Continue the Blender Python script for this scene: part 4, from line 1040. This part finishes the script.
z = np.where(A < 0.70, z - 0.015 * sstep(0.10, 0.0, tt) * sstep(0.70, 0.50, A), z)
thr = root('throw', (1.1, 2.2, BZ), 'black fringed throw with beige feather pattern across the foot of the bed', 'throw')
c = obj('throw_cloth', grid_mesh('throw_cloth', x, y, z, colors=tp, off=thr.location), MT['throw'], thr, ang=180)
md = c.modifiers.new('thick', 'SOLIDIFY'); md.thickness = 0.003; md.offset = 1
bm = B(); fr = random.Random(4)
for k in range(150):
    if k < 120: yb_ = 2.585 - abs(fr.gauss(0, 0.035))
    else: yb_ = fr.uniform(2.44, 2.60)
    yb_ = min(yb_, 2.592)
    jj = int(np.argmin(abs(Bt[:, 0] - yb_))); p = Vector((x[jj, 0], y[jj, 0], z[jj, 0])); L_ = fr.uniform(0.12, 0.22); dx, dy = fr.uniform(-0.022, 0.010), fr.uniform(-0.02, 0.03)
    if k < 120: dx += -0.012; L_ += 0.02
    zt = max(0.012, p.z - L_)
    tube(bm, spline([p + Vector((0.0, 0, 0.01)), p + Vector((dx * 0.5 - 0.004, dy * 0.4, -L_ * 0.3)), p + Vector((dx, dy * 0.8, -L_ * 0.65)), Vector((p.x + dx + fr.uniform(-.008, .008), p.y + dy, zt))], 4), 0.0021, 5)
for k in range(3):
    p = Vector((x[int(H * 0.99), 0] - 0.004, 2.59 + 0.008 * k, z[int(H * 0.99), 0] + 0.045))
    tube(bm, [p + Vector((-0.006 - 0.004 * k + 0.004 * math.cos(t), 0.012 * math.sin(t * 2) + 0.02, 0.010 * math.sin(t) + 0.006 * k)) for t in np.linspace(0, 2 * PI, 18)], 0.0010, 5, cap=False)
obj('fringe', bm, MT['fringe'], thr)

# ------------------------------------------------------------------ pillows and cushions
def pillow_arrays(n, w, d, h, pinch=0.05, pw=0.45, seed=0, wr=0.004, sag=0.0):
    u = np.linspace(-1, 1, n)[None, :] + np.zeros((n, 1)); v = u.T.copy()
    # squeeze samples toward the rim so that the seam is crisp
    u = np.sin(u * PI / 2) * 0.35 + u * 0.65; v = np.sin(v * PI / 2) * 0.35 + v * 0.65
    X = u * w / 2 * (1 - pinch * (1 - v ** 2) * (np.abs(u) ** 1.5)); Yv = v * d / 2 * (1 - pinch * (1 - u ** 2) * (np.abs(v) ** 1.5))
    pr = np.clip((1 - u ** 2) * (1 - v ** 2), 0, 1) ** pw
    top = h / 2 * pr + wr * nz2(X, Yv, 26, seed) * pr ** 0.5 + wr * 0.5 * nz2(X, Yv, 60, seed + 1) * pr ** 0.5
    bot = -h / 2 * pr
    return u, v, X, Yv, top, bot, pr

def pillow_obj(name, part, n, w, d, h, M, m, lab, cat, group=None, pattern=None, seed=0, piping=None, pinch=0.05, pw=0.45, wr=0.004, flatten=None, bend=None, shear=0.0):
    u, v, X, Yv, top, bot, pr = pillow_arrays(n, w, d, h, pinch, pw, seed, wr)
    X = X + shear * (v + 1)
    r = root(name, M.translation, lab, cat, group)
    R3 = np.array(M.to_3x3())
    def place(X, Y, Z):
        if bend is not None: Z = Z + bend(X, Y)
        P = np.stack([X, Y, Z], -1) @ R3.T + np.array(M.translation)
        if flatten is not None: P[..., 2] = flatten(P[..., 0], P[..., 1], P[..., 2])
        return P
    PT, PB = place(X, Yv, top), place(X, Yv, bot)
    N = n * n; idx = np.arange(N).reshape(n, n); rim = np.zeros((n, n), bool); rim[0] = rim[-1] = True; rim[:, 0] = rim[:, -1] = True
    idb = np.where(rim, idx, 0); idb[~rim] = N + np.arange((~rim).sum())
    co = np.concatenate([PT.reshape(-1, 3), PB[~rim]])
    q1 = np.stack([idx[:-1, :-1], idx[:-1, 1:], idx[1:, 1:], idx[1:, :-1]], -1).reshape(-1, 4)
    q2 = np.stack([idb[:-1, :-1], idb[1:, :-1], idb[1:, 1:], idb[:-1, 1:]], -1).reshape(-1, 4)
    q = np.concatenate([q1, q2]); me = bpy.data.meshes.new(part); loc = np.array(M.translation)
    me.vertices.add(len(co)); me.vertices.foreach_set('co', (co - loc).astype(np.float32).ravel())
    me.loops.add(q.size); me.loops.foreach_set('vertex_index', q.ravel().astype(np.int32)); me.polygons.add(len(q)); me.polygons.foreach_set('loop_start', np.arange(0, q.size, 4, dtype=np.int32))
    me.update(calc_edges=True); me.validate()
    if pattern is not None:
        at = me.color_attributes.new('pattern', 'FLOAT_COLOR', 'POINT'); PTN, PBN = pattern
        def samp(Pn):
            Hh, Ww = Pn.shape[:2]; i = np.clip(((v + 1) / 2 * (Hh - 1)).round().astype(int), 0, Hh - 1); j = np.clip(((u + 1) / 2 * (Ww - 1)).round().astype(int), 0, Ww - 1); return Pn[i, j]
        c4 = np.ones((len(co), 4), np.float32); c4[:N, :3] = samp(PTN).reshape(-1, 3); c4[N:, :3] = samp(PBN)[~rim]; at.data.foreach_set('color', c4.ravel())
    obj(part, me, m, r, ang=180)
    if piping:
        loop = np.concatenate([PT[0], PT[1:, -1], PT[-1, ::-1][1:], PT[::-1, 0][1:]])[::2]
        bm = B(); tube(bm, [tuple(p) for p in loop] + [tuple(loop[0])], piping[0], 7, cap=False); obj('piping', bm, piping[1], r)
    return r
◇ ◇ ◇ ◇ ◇
## Work to complete
All of the data must be returned exactly.

## Answer to the exercise
Continue the Blender Python script for this scene: part 4, from line 1040. This part finishes the script.
z = np.where(A < 0.70, z - 0.015 * sstep(0.10, 0.0, tt) * sstep(0.70, 0.50, A), z)
thr = root('throw', (1.1, 2.2, BZ), 'black fringed throw with beige feather pattern across the foot of the bed', 'throw')
c = obj('throw_cloth', grid_mesh('throw_cloth', x, y, z, colors=tp, off=thr.location), MT['throw'], thr, ang=180)
md = c.modifiers.new('thick', 'SOLIDIFY'); md.thickness = 0.003; md.offset = 1
bm = B(); fr = random.Random(4)
for k in range(150):
    if k < 120: yb_ = 2.585 - abs(fr.gauss(0, 0.035))
    else: yb_ = fr.uniform(2.44, 2.60)
    yb_ = min(yb_, 2.592)
    jj = int(np.argmin(abs(Bt[:, 0] - yb_))); p = Vector((x[jj, 0], y[jj, 0], z[jj, 0])); L_ = fr.uniform(0.12, 0.22); dx, dy = fr.uniform(-0.022, 0.010), fr.uniform(-0.02, 0.03)
    if k < 120: dx += -0.012; L_ += 0.02
    zt = max(0.012, p.z - L_)
    tube(bm, spline([p + Vector((0.0, 0, 0.01)), p + Vector((dx * 0.5 - 0.004, dy * 0.4, -L_ * 0.3)), p + Vector((dx, dy * 0.8, -L_ * 0.65)), Vector((p.x + dx + fr.uniform(-.008, .008), p.y + dy, zt))], 4), 0.0021, 5)
for k in range(3):
    p = Vector((x[int(H * 0.99), 0] - 0.004, 2.59 + 0.008 * k, z[int(H * 0.99), 0] + 0.045))
    tube(bm, [p + Vector((-0.006 - 0.004 * k + 0.004 * math.cos(t), 0.012 * math.sin(t * 2) + 0.02, 0.010 * math.sin(t) + 0.006 * k)) for t in np.linspace(0, 2 * PI, 18)], 0.0010, 5, cap=False)
obj('fringe', bm, MT['fringe'], thr)

# ------------------------------------------------------------------ pillows and cushions
def pillow_arrays(n, w, d, h, pinch=0.05, pw=0.45, seed=0, wr=0.004, sag=0.0):
    u = np.linspace(-1, 1, n)[None, :] + np.zeros((n, 1)); v = u.T.copy()
    # squeeze samples toward the rim so that the seam is crisp
    u = np.sin(u * PI / 2) * 0.35 + u * 0.65; v = np.sin(v * PI / 2) * 0.35 + v * 0.65
    X = u * w / 2 * (1 - pinch * (1 - v ** 2) * (np.abs(u) ** 1.5)); Yv = v * d / 2 * (1 - pinch * (1 - u ** 2) * (np.abs(v) ** 1.5))
    pr = np.clip((1 - u ** 2) * (1 - v ** 2), 0, 1) ** pw
    top = h / 2 * pr + wr * nz2(X, Yv, 26, seed) * pr ** 0.5 + wr * 0.5 * nz2(X, Yv, 60, seed + 1) * pr ** 0.5
    bot = -h / 2 * pr
    return u, v, X, Yv, top, bot, pr

def pillow_obj(name, part, n, w, d, h, M, m, lab, cat, group=None, pattern=None, seed=0, piping=None, pinch=0.05, pw=0.45, wr=0.004, flatten=None, bend=None, shear=0.0):
    u, v, X, Yv, top, bot, pr = pillow_arrays(n, w, d, h, pinch, pw, seed, wr)
    X = X + shear * (v + 1)
    r = root(name, M.translation, lab, cat, group)
    R3 = np.array(M.to_3x3())
    def place(X, Y, Z):
        if bend is not None: Z = Z + bend(X, Y)
        P = np.stack([X, Y, Z], -1) @ R3.T + np.array(M.translation)
        if flatten is not None: P[..., 2] = flatten(P[..., 0], P[..., 1], P[..., 2])
        return P
    PT, PB = place(X, Yv, top), place(X, Yv, bot)
    N = n * n; idx = np.arange(N).reshape(n, n); rim = np.zeros((n, n), bool); rim[0] = rim[-1] = True; rim[:, 0] = rim[:, -1] = True
    idb = np.where(rim, idx, 0); idb[~rim] = N + np.arange((~rim).sum())
    co = np.concatenate([PT.reshape(-1, 3), PB[~rim]])
    q1 = np.stack([idx[:-1, :-1], idx[:-1, 1:], idx[1:, 1:], idx[1:, :-1]], -1).reshape(-1, 4)
    q2 = np.stack([idb[:-1, :-1], idb[1:, :-1], idb[1:, 1:], idb[:-1, 1:]], -1).reshape(-1, 4)
    q = np.concatenate([q1, q2]); me = bpy.data.meshes.new(part); loc = np.array(M.translation)
    me.vertices.add(len(co)); me.vertices.foreach_set('co', (co - loc).astype(np.float32).ravel())
    me.loops.add(q.size); me.loops.foreach_set('vertex_index', q.ravel().astype(np.int32)); me.polygons.add(len(q)); me.polygons.foreach_set('loop_start', np.arange(0, q.size, 4, dtype=np.int32))
    me.update(calc_edges=True); me.validate()
    if pattern is not None:
        at = me.color_attributes.new('pattern', 'FLOAT_COLOR', 'POINT'); PTN, PBN = pattern
        def samp(Pn):
            Hh, Ww = Pn.shape[:2]; i = np.clip(((v + 1) / 2 * (Hh - 1)).round().astype(int), 0, Hh - 1); j = np.clip(((u + 1) / 2 * (Ww - 1)).round().astype(int), 0, Ww - 1); return Pn[i, j]
        c4 = np.ones((len(co), 4), np.float32); c4[:N, :3] = samp(PTN).reshape(-1, 3); c4[N:, :3] = samp(PBN)[~rim]; at.data.foreach_set('color', c4.ravel())
    obj(part, me, m, r, ang=180)
    if piping:
        loop = np.concatenate([PT[0], PT[1:, -1], PT[-1, ::-1][1:], PT[::-1, 0][1:]])[::2]
        bm = B(); tube(bm, [tuple(p) for p in loop] + [tuple(loop[0])], piping[0], 7, cap=False); obj('piping', bm, piping[1], r)
    return r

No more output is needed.